The central government’s decision to remove prominent psephologist Yogendra Yadav from the University Grants Commission (UGC) for joining the Aam Aadmi Party is a travesty of democracy and the rights of an individual to freely express his or her political opinions. 

The claim that Yadav’s ‘association with the UGC’, after his joining the AAP, ‘may not only set a dangerous precedent but may even give scope for future politicisation of the UGC and its academic decision making’ is utter bunkum, given the body is already full of people representing, actively advocating or supporting various political parties and their factions. 

Yadav, an important public intellectual and a household name, given his dexterity with pre-election politics of striking alliances, and as well as his proven accuracy with numbers, especially the seats that could be won by parties and candidates at both the smaller and larger levels of electoral games, was served the show cause notice on 4 September by the ministry of human resource and development, citing ‘conflict of interest’ over his ‘altered’ credentials.

Since there is nothing in the UGC Act that bars members of the body from being an active member of a political party, it could be inferred that Yadav’s removal was in fact politically motivated.

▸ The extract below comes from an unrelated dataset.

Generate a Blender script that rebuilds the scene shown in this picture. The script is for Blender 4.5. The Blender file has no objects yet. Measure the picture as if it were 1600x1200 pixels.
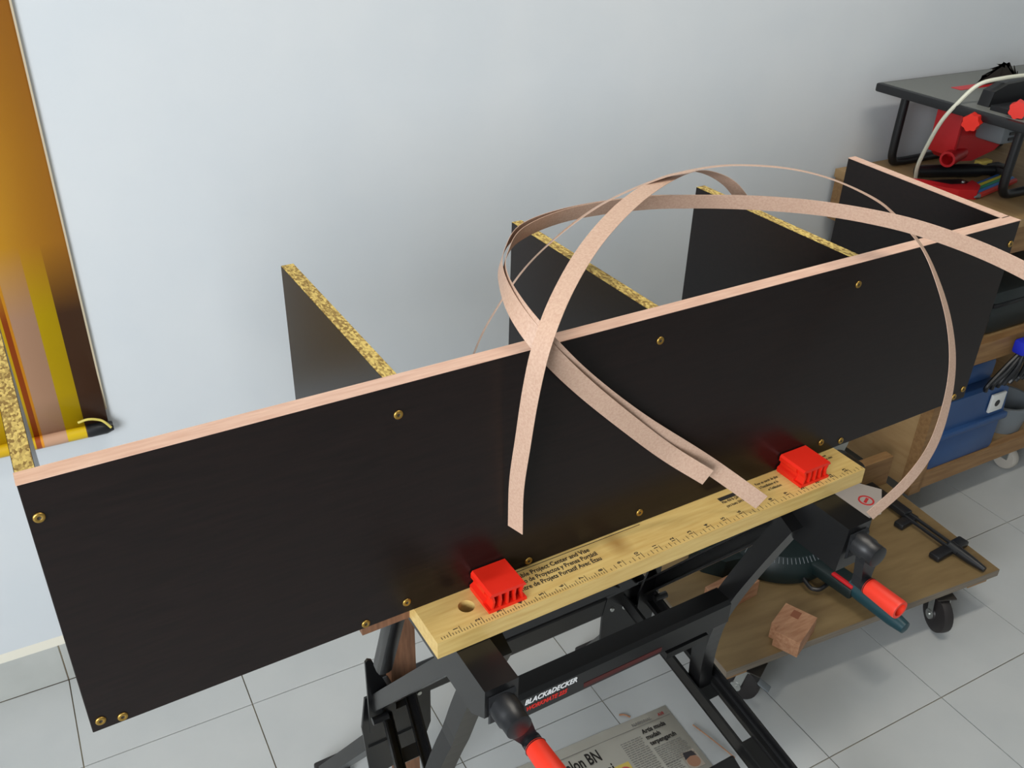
import bpy, bmesh, math, random
from mathutils import Vector, Matrix
random.seed(7)
S = bpy.context.scene
COL = S.collection
PI = math.pi

# ------------------------------------------------------------------ camera, world, light, exposure
cd = bpy.data.cameras.new('camera'); cam = bpy.data.objects.new('camera', cd); COL.objects.link(cam)
cam.location = (0.1269, -1.5873, 1.4493); cam.rotation_euler = (1.0331, -0.0250, -0.4972)
cd.sensor_width = 36; cd.lens = 1451.7 / 1600 * 36; cd.clip_start = 0.02
S.camera = cam
S.view_settings.view_transform = 'Standard'; S.view_settings.look = 'None'
S.view_settings.gamma = 1; S.view_settings.use_curve_mapping = False
S.view_settings.exposure = 0.0
wd = bpy.data.worlds.new('world'); S.world = wd; wd.use_nodes = True
bg = wd.node_tree.nodes['Background']; bg.inputs[0].default_value = (.62, .78, 1, 1); bg.inputs[1].default_value = 1.0

def area(name, loc, target, sx, sy, power, color):
    l = bpy.data.lights.new(name, 'AREA'); l.shape = 'RECTANGLE'; l.size = sx; l.size_y = sy
    l.energy = power; l.color = color
    o = bpy.data.objects.new(name, l); COL.objects.link(o); o.location = loc
    o.rotation_euler = (Vector(target) - Vector(loc)).to_track_quat('-Z', 'Y').to_euler()
    return o
area('window_daylight', (-1.62, -2.35, 1.62), (0.5, -0.9, 1.25), 1.5, 1.3, 100, (.93, .967, 1))
area('ceiling_lamp_light', (1.2, -1.0, 2.60), (1.2, -1.0, 0), 1.2, 0.14, 17, (1, .93, .82))

# ------------------------------------------------------------------ materials
def lin(c):
    return tuple(((x / 255) / 12.92 if x / 255 <= .04045 else ((x / 255 + .055) / 1.055) ** 2.4) for x in c)
MATS = {}
def mat(name, c, rough=.5, metal=0, c2=None, scale=20, stretch=(1, 1, 1), detail=4, lo=.35, hi=.65, bump=0, kind='noise', spec=.5, alpha=1, trans=0, bscale=None):
    if name in MATS: return MATS[name]
    m = bpy.data.materials.new(name); m.use_nodes = True; nt = m.node_tree; N = nt.nodes; K = nt.links
    b = N['Principled BSDF']; b.inputs['Roughness'].default_value = rough; b.inputs['Metallic'].default_value = metal
    b.inputs['Specular IOR Level'].default_value = spec
    b.inputs['Base Color'].default_value = (*lin(c), 1)
    if alpha < 1: b.inputs['Alpha'].default_value = alpha
    if trans: b.inputs['Transmission Weight'].default_value = trans
    if c2 is not None:
        tc = N.new('ShaderNodeTexCoord'); mp = N.new('ShaderNodeMapping'); mp.inputs['Scale'].default_value = stretch
        K.new(tc.outputs['Object'], mp.inputs[0])
        if kind == 'voronoi':
            t = N.new('ShaderNodeTexVoronoi'); t.inputs['Scale'].default_value = scale; out = t.outputs['Color']
        else:
            t = N.new('ShaderNodeTexNoise'); t.inputs['Scale'].default_value = scale; t.inputs['Detail'].default_value = detail; out = t.outputs[0]
        K.new(mp.outputs[0], t.inputs[0])
        r = N.new('ShaderNodeValToRGB'); r.color_ramp.elements[0].position = lo; r.color_ramp.elements[1].position = hi
        r.color_ramp.elements[0].color = (*lin(c), 1); r.color_ramp.elements[1].color = (*lin(c2), 1)
        if kind == 'voronoi':
            sep = N.new('ShaderNodeSeparateColor'); K.new(out, sep.inputs[0]); out = sep.outputs[0]
        K.new(out, r.inputs[0]); K.new(r.outputs[0], b.inputs['Base Color'])
        if bump:
            bp = N.new('ShaderNodeBump'); bp.inputs['Strength'].default_value = bump; bp.inputs['Distance'].default_value = .002
            K.new(out, bp.inputs['Height']); K.new(bp.outputs[0], b.inputs['Normal'])
    MATS[name] = m
    return m

WALL = mat('wall_paint', (203, 208, 212), .75, c2=(207, 211, 214), scale=6, bump=.05)
SIDEWALL = mat('side_wall_paint', (188, 190, 188), .8)
TILE = mat('floor_tile', (186, 188, 187), .28, c2=(177, 180, 180), scale=7, lo=.3, hi=.75, detail=8)
SKIRT = mat('skirting_tile', (182, 184, 180), .3, c2=(172, 174, 170), scale=9)
CEMENT = mat('cement_cap', (212, 208, 194), .8)
GROUT = mat('grout', (150, 140, 118), .9, c2=(96, 84, 66), scale=5, lo=.4, hi=.6)
DARK = mat('dark_laminate', (20, 14, 13), .3, c2=(29, 20, 18), scale=22, stretch=(1.2, 8, 14), lo=.3, hi=.75, spec=.24)
BAND = mat('edge_banding', (222, 186, 164), .42, c2=(206, 164, 142), scale=60, stretch=(.5, 5, 5), lo=.3, hi=.7)
STRIP = mat('loose_edge_banding', (198, 167, 146), .5, c2=(184, 150, 129), scale=420, stretch=(1, 1, 1), lo=.3, hi=.7, detail=2)
CHIP = mat('raw_chipboard', (132, 104, 50), .85, c2=(212, 186, 106), scale=520, stretch=(1, .5, 1), lo=.15, hi=.85, kind='voronoi', bump=.6)
JAWW = mat('jaw_bamboo', (208, 180, 114), .42, c2=(192, 158, 92), scale=16, stretch=(1.2, 14, 14), lo=.3, hi=.7)
_nt = JAWW.node_tree; _b = _nt.nodes['Principled BSDF']; _src = _b.inputs['Base Color'].links[0].from_socket
_tc = _nt.nodes.new('ShaderNodeTexCoord'); _mp = _nt.nodes.new('ShaderNodeMapping'); _mp.vector_type = 'POINT'
_mp.inputs['Location'].default_value = (.046 * 55, .068 * 40, 0); _mp.inputs['Scale'].default_value = (55, 40, 0)
_gr = _nt.nodes.new('ShaderNodeTexGradient'); _gr.gradient_type = 'SPHERICAL'; _mx = _nt.nodes.new('ShaderNodeMix'); _mx.data_type = 'RGBA'
_nt.links.new(_tc.outputs['Object'], _mp.inputs[0]); _nt.links.new(_mp.outputs[0], _gr.inputs[0]); _ml = _nt.nodes.new('ShaderNodeMath'); _ml.operation = 'MULTIPLY'; _ml.inputs[1].default_value = .75
_nt.links.new(_gr.outputs['Fac'], _ml.inputs[0]); _nt.links.new(_ml.outputs[0], _mx.inputs[0]); _nt.links.new(_src, _mx.inputs[6]); _mx.inputs[7].default_value = (*lin((138, 96, 40)), 1); _nt.links.new(_mx.outputs[2], _b.inputs['Base Color'])
INK = mat('black_ink', (28, 24, 20), .6)
BLACK = mat('black_steel', (17, 17, 18), .3, spec=.5)
BLACKP = mat('black_plastic', (22, 23, 26), .38)
RED = mat('red_plastic', (218, 34, 14), .42)
REDH = mat('red_handle', (216, 48, 26), .45)
REDD = mat('red_saw_plastic', (196, 26, 34), .4)
BRASS = mat('brass_screw', (176, 142, 74), .42, metal=1)
STEEL = mat('zinc_steel', (188, 190, 186), .35, metal=.9)
BLADE = mat('blade_steel', (70, 66, 62), .5, metal=.6)
BATTEN = mat('brown_batten', (128, 88, 62), .6, c2=(104, 70, 48), scale=20, stretch=(10, 10, 1))
PLY = mat('plywood', (170, 140, 98), .55, c2=(152, 120, 80), scale=8, stretch=(6, 1, 6), lo=.3, hi=.7)
PLYE = mat('plywood_edge', (128, 118, 104), .8, c2=(104, 94, 82), scale=10, stretch=(1, 1, 60))
PINE = mat('pine_timber', (146, 112, 72), .6, c2=(128, 94, 58), scale=12, stretch=(1, 10, 10))
OFFCUT = mat('offcut_timber', (172, 128, 96), .65, c2=(150, 104, 74), scale=14, stretch=(2, 12, 12))
TEAL = mat('dark_green_paint', (13, 28, 29), .42, c2=(16, 34, 35), scale=8)
TEALH = mat('teal_handle', (22, 58, 66), .4)
RUBBER = mat('black_rubber', (34, 30, 30), .5)
BLUE = mat('blue_plastic', (36, 68, 114), .42, c2=(44, 80, 128), scale=4)
BLUEV = mat('blue_velcro', (24, 40, 196), .7)
GREYP = mat('grey_plastic', (112, 118, 122), .5)
WHITEP = mat('white_plastic', (222, 222, 218), .5)
CORD = mat('white_cable', (214, 214, 196), .5)
GREYT = mat('saw_table_grey', (112, 114, 110), .5)
PAPER = mat('newsprint', (218, 214, 202), .9, c2=(210, 206, 194), scale=12)
SKIN = mat('print_skin', (168, 124, 98), .9)
PINKINK = mat('print_pink', (206, 84, 92), .9); YELINK = mat('print_yellow', (222, 196, 98), .9)
GREYINK = mat('print_grey', (126, 122, 116), .9)
CLEAR = mat('clear_guard', (214, 214, 208), .25, alpha=.45)
STICK = mat('sticker_white', (172, 162, 154), .5)
LOGOR = mat('sticker_red', (196, 44, 48), .5)
WHITEINK = mat('white_ink', (226, 226, 226), .5); REDINK = mat('red_ink', (206, 40, 30), .5)
LAMPM = mat('lamp_tube', (255, 250, 240), .4)
LAMPM.node_tree.nodes['Principled BSDF'].inputs['Emission Color'].default_value = (1, .95, .88, 1)
LAMPM.node_tree.nodes['Principled BSDF'].inputs['Emission Strength'].default_value = 4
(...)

Is it because Yadav was a vocal critic of the four year undergraduate programme that DU has started off, or is it because joining AAP was antagonistic to the interests of the existing members of UGC, who, traditionally, are either Congress or BJP supporters. 

Would the UGC have reacted the same way had a member joined the Congress or BJP, and would the lawmakers be eager to pick out the audacious invidual balancing public politics and politics of public sphere with equal panache, had their fortresses been breached? Clearly, this is is a case of undemocratic and downright unfair targeting of  a potential political opposition.